Rejecting the narrative of tragedy so often imposed on the life of Elliott Smith, Heaven Adores You celebrates the life and art of one of modern music's most revered figures.
2015-07-17

Spending time with a contemporary “rock doc” is typically an exasperating undertaking with little reward. Too often, these films trade in tired platitudes that ironically flatten the individual genius of the film’s subject. This is especially true when the musician at its center has passed on.

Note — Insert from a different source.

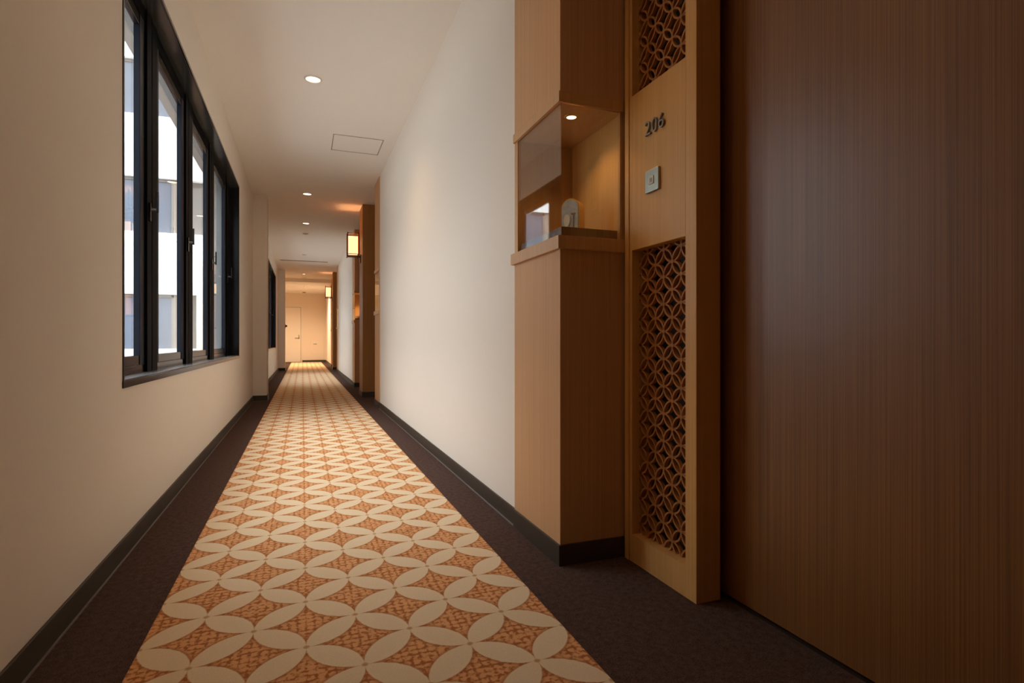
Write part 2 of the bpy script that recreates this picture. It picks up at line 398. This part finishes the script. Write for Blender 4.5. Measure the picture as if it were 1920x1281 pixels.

Late, complex artists with troubled lives are filtered through a series of familiar talking heads who all seem to be reading from the same exhausted script called Things You Absolutely Must Say About Late, Complex Artists with Troubled Lives. “They were ahead of their time,” one of these talking heads will almost always submit. “They were misunderstood.” This will most certainly be followed by a decidedly voyeuristic two hours of cliché and ham-fisted emotional manipulation. Watch enough of these things, or just a couple, and you’ll begin to see the pattern.

Thankfully, Director Nickolas Rossi’s heartfelt documentary about the life and music of Elliott Smith breathes some life into this stale tradition. While not without its share of genre lynchpins, Heaven Adores You avoids the pitfalls one might expect from a film about a beloved musician whose short life is widely regarded as one of the most tragic stories of modern music. (Smith, if this is somehow your first exposure to him, died in 2003 from what was initially reported as self-inflicted stab wounds to the chest.)

Rossi’s film rejects the narrative of tragedy so often imposed on Smith, a move that might frustrate viewers coming to the film for answers about his untimely ending. As such, the documentary is less concerned with the profoundly sad—and increasingly contested—circumstances of Smith’s death, and more concerned with the circumstances of his life, his art, and his love for the people around him.

Heaven Adores You takes a geographical approach to telling the story of Elliot Smith. Divided between the three cities that had the most profound impact on his work—Portland, New York and Los Angeles—the film explores Smith’s output as a reflection of his life and relationships in those environs. This approach might begin to feel a bit procedural for very casual fans, or those new to the Smith catalogue entirely. This is especially true during the film’s exploration of the early Portland years, as the interviews with bandmates and industry types focus heavily on the the texture the local scene, the minutiae and evolution of Smith’s approach to performing, and the personal politics surrounding his early indie rock band Heatmiser.

In this way, Heaven Adores You presupposes that the viewer is already invested in the Elliott Smith story. The film succeeds wildly on these terms—with the best of its warm and intimate interviews focusing on people like Smith’s sister Ashley Welch, photographer Autumn de Wilde and musician Jon Brion—offering a compelling look at the life of a key cultural figure that is at once elevating and profoundly human.

Some might interpret Rossi’s lack of investigation into the more troubling components of Smith’s life as lack of critical curiosity. It seems more likely that Heaven Adores You keeps a respectful distance from the details of Smith’s strained relationship to his father, the motor mechanism driving his struggle with drug addiction, and the murky details of his gruesome death as an acceptance of the fact that some things are simply unknowable. Where, after all, does that desire to know land us? How does it help us understand art that has held such a firm purchase on our cultural consciousness?

The film acknowledges that these troubled pieces are part of Smith’s story, but it doesn’t exploit them in order to paint the familiar silhouette of the tortured artist so often forged by these sorts of biographical projects. Instead, it gives audiences a moving portrait of a truly singular talent who loved and was loved by so many. Heaven Adores You doesn’t speculate. It celebrates. And in this way, to borrow from the man himself, the film feels remarkably like “a fond farewell to a friend.”